At that exact moment, like a picture in time lapse photography, I transitioned from summer to fall, from afternoons plowing through glimmering water on a following sea, to bone deep warmth delivered by seasoned logs popping on a cast-iron grate.
It’s so hard to relinquish summer. It takes me weeks to let it go, to settle into long hours cooking in the kitchen, afternoon sunsets, earthy red wines alongside dishes of thickened stew. The missing piece though, arrives with fire—hot embers wrapping me in cashmere heat, offering me permission to tuck myself inside.
19 comments:
Yes, but at least you have a transition. We went from summer to fall in the span of two weeks, had one week of foliage turning, and then monsoons. Then it was cold enough to snow (and did in the mountains) and now it's 70 degrees again.
We have irresponsible weather. It doesn't follow any discernable pattern and we're always wondering what the day is like outside. The weather people can't even get it right.
I so want to move in with you now! LOL!!
Cinnamon, cloves, pumpkin bread...!! Sigh.
Take care
x
I do love fall, but I could easily live with summer all year long. :-)
But there is something to be said for sitting by a fire, having hot apple cider, and the smell of pumpking bread baking. Such comforts of home!
Oh, I do look forward to that first fire in the fireplace, but it hasn't gotten cool enough here yet. LOVE those cozy little fires on a chilly afternoon. Little. I repeat, little. (My hubby tends to make 'em so big, the fluid boils in my eyeballs, but that's okay. I can move to another seat ...)

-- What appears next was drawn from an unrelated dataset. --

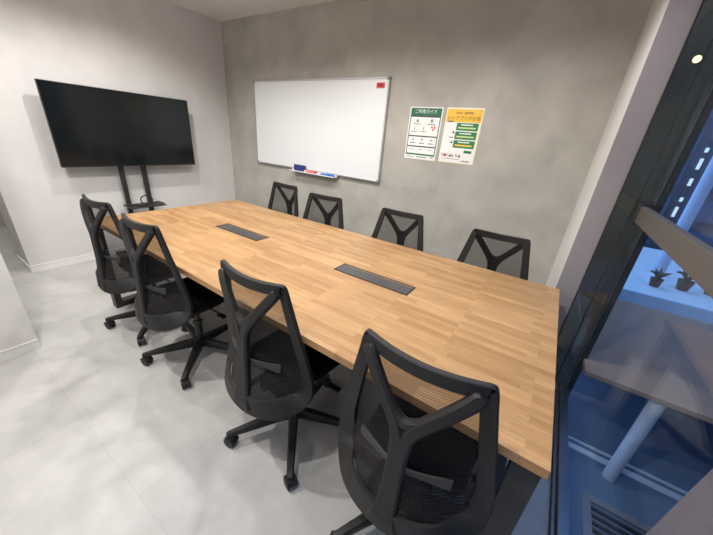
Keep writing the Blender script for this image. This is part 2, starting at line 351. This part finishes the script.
# ------------------------------------------------------------------ mesh office chair
GR = 'mesh task chairs around the conference table'
def make_chair():
    t = thing('office_chair', 'x', 'chair', group=GR)
    D = Vector((0, 0, 0))
    half = [(0.0, -0.232, 0.949), (0.04, -0.2305, 0.950), (0.08, -0.226, 0.952), (0.12, -0.2175, 0.955), (0.145, -0.211, 0.957), (0.156, -0.208, 0.956), (0.163, -0.206, 0.951), (0.167, -0.204, 0.942),
            (0.172, -0.202, 0.925), (0.181, -0.196, 0.88), (0.192, -0.190, 0.83), (0.203, -0.184, 0.78), (0.214, -0.176, 0.73), (0.224, -0.169, 0.68), (0.234, -0.161, 0.63), (0.243, -0.155, 0.58), (0.249, -0.151, 0.53),
            (0.250, -0.158, 0.485), (0.240, -0.174, 0.450), (0.216, -0.202, 0.421), (0.180, -0.236, 0.399), (0.136, -0.261, 0.384), (0.088, -0.276, 0.374), (0.045, -0.283, 0.370), (0.0, -0.286, 0.368)]
    loop = [Vector(p) for p in half] + [Vector((-x, y, z)) for x, y, z in half[-2:0:-1]]
    sm = catmull(loop, 2, True)
    def ww(p):
        z = p.z
        if z > 0.94: return 0.040
        if z > 0.60: return 0.036 + 0.012 * (0.94 - z) / 0.34
        if z > 0.46: return 0.048 + 0.022 * (0.60 - z) / 0.14
        return 0.070 + 0.022 * min(1, (0.46 - z) / 0.08)
    ws = [ww(p) for p in sm]
    bm = bmesh.new(); strap(bm, sm, ws, 0.018, closed=True, inward=True)
    for v in bm.verts:      # the broad bottom band leans with the shell
        if v.co.z < 0.52 : v.co.y += 0.0
    obj('backrest_frame', bm, M_blk, t, True)
    # net: rings shrinking to the middle, bowed backwards
    bm = bmesh.new(); c = Vector((0, -0.215, 0.68)); inner = []
    for i, p in enumerate(sm):
        d = (c - p); d.y = 0; d.normalize(); inner.append(p + d * (ws[i] * 0.93) + Vector((0, 0.004, 0)))
    def ymid(z): return -0.232 + (0.95 - z) * 0.03 if z > 0.5 else -0.2185 - (0.5 - z) * 0.45
    rings = []
    for k in range(6):
        s = 1 - k / 6
        ring = []
        for p in inner:
            q = c + (p - c) * s; q.y = p.y * s + ymid(q.z) * (1 - s) ; ring.append(bm.verts.new(q))
        rings.append(ring)
    cv = bm.verts.new((0, ymid(0.66), 0.66)); n = len(inner)
    for a, b in zip(rings, rings[1:]):
        for k in range(n): bm.faces.new((a[k], a[(k + 1) % n], b[(k + 1) % n], b[k]))
    for k in range(n): bm.faces.new((rings[-1][k], rings[-1][(k + 1) % n], cv))
    obj('mesh_panel', bm, M_mesh, t, True)
    # Y shaped spine
    bm = bmesh.new()
    for s in (-1, 1):
        P = [(s * 0.143, -0.219, 0.930), (s * 0.122, -0.232, 0.898), (s * 0.082, -0.246, 0.845), (s * 0.043, -0.255, 0.795), (s * 0.018, -0.258, 0.750), (s * 0.010, -0.261, 0.700),
             (s * 0.007, -0.266, 0.58), (s * 0.009, -0.275, 0.48), (s * 0.016, -0.284, 0.430), (s * 0.022, -0.286, 0.394)]
        pts = catmull(P, 6); N_ = len(pts)
        wsp = [0.036 + 0.002 * min(1, i / N_ * 2) + 0.020 * max(0, (i / N_ - 0.6) / 0.4) for i in range(N_)]
        wsp[0] = 0.022; wsp[1] = 0.031
        strap(bm, pts, wsp, 0.028, ch=0.5)
    web = catmull([(-0.078, -0.2475, 0.841), (-0.052, -0.253, 0.808), (-0.022, -0.256, 0.785), (0, -0.258, 0.778), (0.022, -0.256, 0.785), (0.052, -0.253, 0.808), (0.078, -0.2475, 0.841)], 5)
    strap(bm, web, [0.030] * len(web), 0.024, ch=0.5)
    obj('spine', bm, M_blk, t, True)
    # lumbar support with two paddles
    bm = bmesh.new()
    pts = catmull([(-0.14, -0.208, 0.60), (-0.10, -0.222, 0.600), (-0.04, -0.245, 0.605), (0, -0.255, 0.607), (0.04, -0.245, 0.605), (0.10, -0.222, 0.600), (0.14, -0.208, 0.60)], 6)
    n_ = len(pts); strap(bm, pts, [0.014 + 0.034 * abs(2 * i / (n_ - 1) - 1) ** 2 * (1 if 2 < i < n_ - 3 else 0.7) for i in range(n_)], 0.008)
    obj('lumbar_support', bm, M_cap_dark, t, True)
    # seat
    bm = bmesh.new(); box(bm, -0.235, 0.235, -0.125, 0.305, 0.425, 0.485, bev=0.026, seg=4)
    for v in bm.verts:
        u = v.co.y
        if u > 0.1: v.co.z -= (u - 0.1) ** 2 * 1.2
        v.co.x *= 1 - 0.28 * max(0, min(1, (0.06 - u) / 0.18)) - 0.10 * max(0, (u - 0.1) / 0.15) ** 2
        v.co.z += 0.02 * (abs(v.co.x) / 0.245) ** 2
    obj('seat', bm, M_fab, t, True)
    bm = bmesh.new(); box(bm, -0.16, 0.16, -0.11, 0.26, 0.408, 0.427, bev=0.008)
    obj('seat_shell', bm, M_blk, t, True)
    bm = bmesh.new(); box(bm, -0.085, 0.085, -0.11, 0.13, 0.345, 0.407, bev=0.015)
    for s in (-1, 1):
        tube(bm, catmull([(s * 0.065, -0.06, 0.375), (s * 0.09, -0.14, 0.36), (s * 0.085, -0.20, 0.365), (s * 0.06, -0.275, 0.385)], 5), 0.013, 8)
    obj('tilt_mechanism', bm, M_blk, t, True)
    bm = bmesh.new(); tube(bm, [(0.08, 0.03, 0.37), (0.17, 0.03, 0.372), (0.20, 0.03, 0.366)], [0.005, 0.005, 0.005], 8)
    box(bm, 0.19, 0.25, 0.015, 0.045, 0.358, 0.370, bev=0.004)
    obj('height_lever', bm, M_blk, t, True)
    bm = bmesh.new(); lathe(bm, [(0.022, 0.10), (0.022, 0.26), (0.014, 0.265), (0.014, 0.35)], 16)
    obj('gas_column', bm, M_steel, t, True)
    sb = bmesh.new(); lathe(sb, [(0.034, 0.065), (0.045, 0.075), (0.045, 0.115), (0.03, 0.128), (0.024, 0.13)], 20)
    for k in range(5):
        a = math.radians(23 + 72 * k); R_ = Matrix.Rotation(a, 4, 'Z')
        secs = [(0.03, 0.024, 0.072, 0.122), (0.12, 0.021, 0.070, 0.112), (0.25, 0.017, 0.068, 0.096), (0.315, 0.015, 0.066, 0.086), (0.325, 0.010, 0.068, 0.082)]
        rg = []
        for (r, hw, z0, z1) in secs:
            rg.append([sb.verts.new(R_ @ Vector(v)) for v in ((r, -hw, z0), (r, hw, z0), (r, hw, z1 - 0.008), (r, hw * 0.6, z1), (r, -hw * 0.6, z1), (r, -hw, z1 - 0.008))])
        for A, B in zip(rg, rg[1:]):
            for q in range(6): sb.faces.new((A[q], A[(q + 1) % 6], B[(q + 1) % 6], B[q]))
        sb.faces.new(rg[0][::-1]); sb.faces.new(rg[-1])
    obj('star_base', sb, M_blk, t, True)
    for k in range(5):
        a = math.radians(23 + 72 * k); x, y = 0.308 * math.cos(a), 0.308 * math.sin(a)
        sw = a + PI / 2 + (k * 1.3)
        cbm = bmesh.new(); box(cbm, -0.020, 0.016, -0.006, 0.006, 0.018, 0.062, bev=0.004)
        # hood over the wheels
        for k2 in range(7):
            b0 = math.radians(10 + 22 * k2); b1 = math.radians(10 + 22 * (k2 + 1))
            q = [(0.031 * math.cos(b0), 0.028 + 0.031 * math.sin(b0)), (0.031 * math.cos(b1), 0.028 + 0.031 * math.sin(b1))]
            v = [cbm.verts.new((q[0][0], -0.022, q[0][1])), cbm.verts.new((q[1][0], -0.022, q[1][1])), cbm.verts.new((q[1][0], 0.022, q[1][1])), cbm.verts.new((q[0][0], 0.022, q[0][1]))]
            cbm.faces.new(v)
        tube(cbm, [(0, 0, 0.055), (0, 0, 0.075)], 0.008, 8)
        co = obj('caster', cbm, M_blk, t, True); co.location = (x, y, 0); co.rotation_euler = (0, 0, sw)
        wb = bmesh.new()
        for s in (-1, 1): tube(wb, [(0, s * 0.0075, 0.027), (0, s * 0.010, 0.027), (0, s * 0.020, 0.027), (0, s * 0.0225, 0.027)], [0.024, 0.027, 0.027, 0.020], 18)
        obj('wheel', wb, M_rub, co, True)
    return t
M_cap_dark = mat('lumbar_plastic', (0.018, 0.018, 0.019), 0.4)
def dup(root):
    r = root.copy(); COL.objects.link(r)
    for ch in list(root.children):
        c = ch.copy(); COL.objects.link(c); c.parent = r
        for g in ch.children:
            d = g.copy(); COL.objects.link(d); d.parent = c
    return r
first = make_chair()
UPPER = ('backrest_frame', 'mesh_panel', 'spine', 'lumbar_support', 'seat', 'seat_shell', 'tilt_mechanism', 'height_lever')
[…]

Oh, but your description of your first fall day sounds awesome to me!
I love your writing manner. For a moment there, I thought I was reading a story, then it merged in parts like poetry.
Beautiful description. What detail.
I live in Florida, but I use to live in Maine, so I know all about it. In the summer you're thinking about that long Winter that will soon enough be coming again.

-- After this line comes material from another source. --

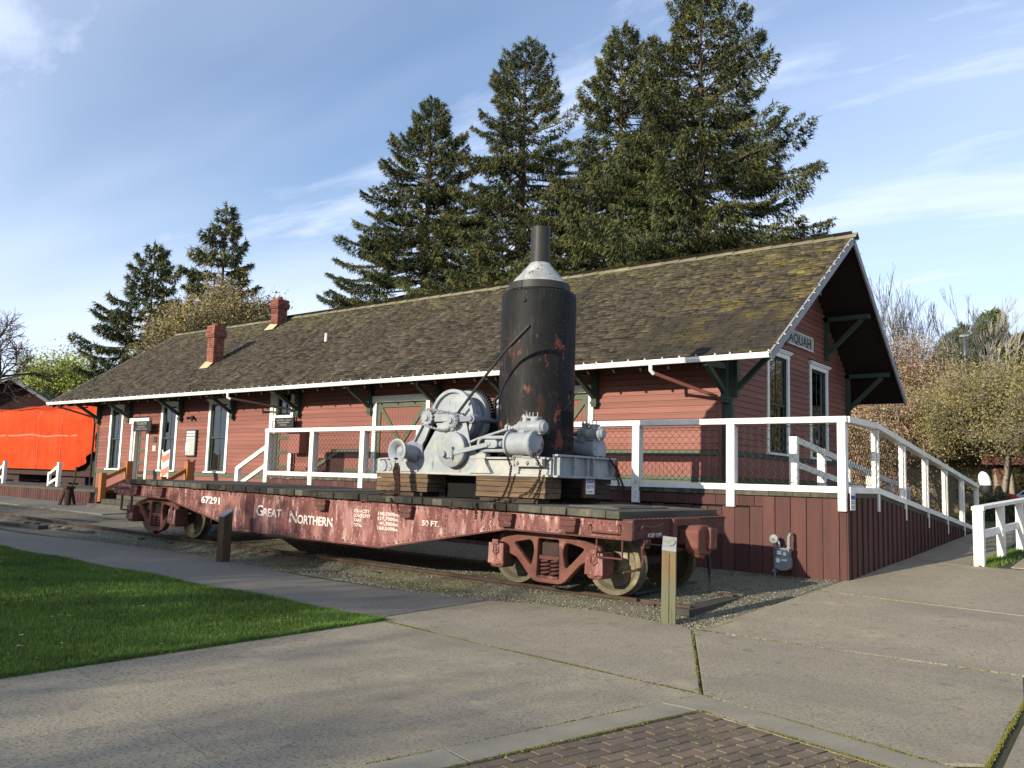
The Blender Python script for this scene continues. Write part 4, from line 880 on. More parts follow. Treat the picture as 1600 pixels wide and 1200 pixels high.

But its sounds like you have much to be thankful for.
Gee! I am missing Maine now, with all this talk of a cosy fire-place!
Hi!
Just stopping by to thank you for dropping by last week and commenting on my interview over on the Piedmont Writer.

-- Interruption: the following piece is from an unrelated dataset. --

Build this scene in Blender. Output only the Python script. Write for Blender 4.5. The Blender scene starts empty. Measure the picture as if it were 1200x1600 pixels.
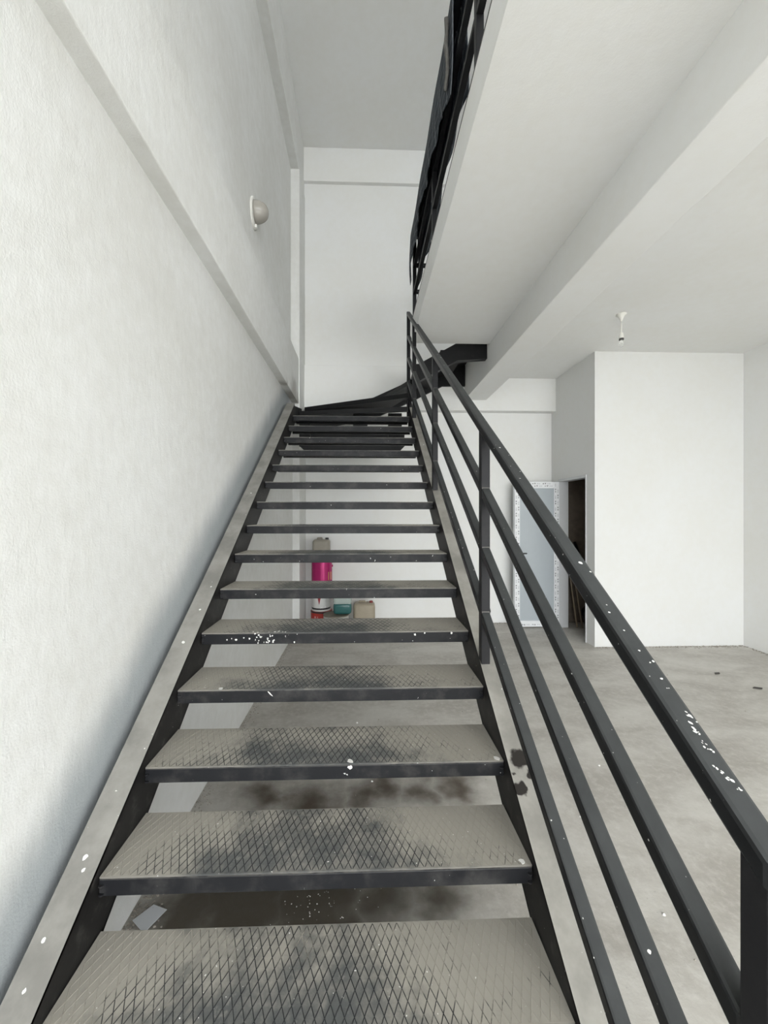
import bpy, bmesh, math, random
from mathutils import Vector, Matrix
random.seed(7)
S = bpy.context.scene
COL = S.collection

# ------------------------------------------------------------------ camera
EYE = 1.60
cam_d = bpy.data.cameras.new('camera'); cam = bpy.data.objects.new('camera', cam_d); COL.objects.link(cam)
cam_d.sensor_fit = 'VERTICAL'; cam_d.sensor_height = 36.0; cam_d.lens = 36.0*600/1600
cam_d.shift_x = 13.5/1600; cam_d.shift_y = 4.0/1600
cam_d.clip_start = 0.02; cam_d.clip_end = 200
cam.location = (0, 0, EYE); cam.rotation_euler = (math.pi/2, 0, -math.radians(1.77))
S.camera = cam

# ------------------------------------------------------------------ sky and daylight
W = bpy.data.worlds.new('overcast_sky'); S.world = W; W.use_nodes = True
bg = W.node_tree.nodes['Background']; bg.inputs[0].default_value = (0.955, 0.98, 1.0, 1); bg.inputs[1].default_value = 1.0
def portal(name, x0, x1, z0, z1, y):
    d = bpy.data.lights.new(name, 'AREA'); d.shape = 'RECTANGLE'; d.size = x1-x0; d.size_y = z1-z0
    d.cycles.is_portal = True
    o = bpy.data.objects.new(name, d); COL.objects.link(o)
    o.location = ((x0+x1)/2, y, (z0+z1)/2); o.rotation_euler = (math.pi/2, 0, 0)   # shines towards +Y
    return o
OPEN_LOW = (-0.75, 4.45, 0.0, 3.15); OPEN_UP = (-0.60, 4.30, 4.70, 6.10); FRONT_Y = -3.2
portal('daylight_shop_front', *OPEN_LOW, FRONT_Y-0.1)
portal('daylight_upper_window', *OPEN_UP, FRONT_Y-0.1)
S.view_settings.view_transform = 'Standard'; S.view_settings.look = 'None'
S.view_settings.gamma = 1.0; S.view_settings.use_curve_mapping = False
S.view_settings.exposure = 3.25

# ------------------------------------------------------------------ material helpers
def newmat(name):
    m = bpy.data.materials.new(name); m.use_nodes = True
    nt = m.node_tree; return m, nt, nt.nodes['Principled BSDF']
def N(nt, t, **kw):
    n = nt.nodes.new(t)
    for k, v in kw.items(): setattr(n, k, v)
    return n
def link(nt, a, b): nt.links.new(a, b)
def val(nt, sock, v):
    if hasattr(v, 'links') or hasattr(v, 'is_output'): nt.links.new(v, sock)
    else: sock.default_value = v
def math_(nt, op, a, b=0.0, clamp=False):
    n = N(nt, 'ShaderNodeMath', operation=op, use_clamp=clamp); val(nt, n.inputs[0], a); val(nt, n.inputs[1], b); return n.outputs[0]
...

I really appreciate Anne offering her forum. Great lady. Great writer.
Regards,
Mac
Summer is hard to let go of for me, too. But here in San Antonio we're in "Still Summer" - it's 80-something.
that looks like a story book,,,Here, 100+ next week upper 30's, today 81. seesaw, seesaw,
You've come as close as possible to making me want to be in fall season right now. And that says a lot.
I really am looking forward to more of a summer nearly all year long, but this was lovely. I could imagine being there.
We've had some cold weather already and we've had fires a couple of times just to warm the living room. I had to see summer go but I do like the crackling of the fireplace.
As much as I love summer and warm weather, there's something about feeling all cozy indoors when snow comes...and I don't have to go anywhere! Makes me want to paint...and bake...
It all sounds so cozy -- until the snow.
Ohio is all I can handle.
Mary
Oh I like the sound of that pumpkin bread and it would be lovely to curl up in front of a fire right now.
Happy writing this week! ;-)
Can I move in with you? Seriously, I'm not too big. I'll hardly even take up space. I'll just lie in a corner with your cat. I just want to wrap myself up in your life and your worldview. It's beautiful. I need to learn how to see my own life this way. I need to stop and enjoy my life, no matter the season.
We just had a fireplace fire the other night and roasted marshmellows in it. Ah, the simple things in life are so much fun.
I am much the same way at the end of the summer and struggle through November until the light just starts (a little teeny bit) to return in December. But you capture the romance of New England autumn, it's true there's much to be thankful for in it.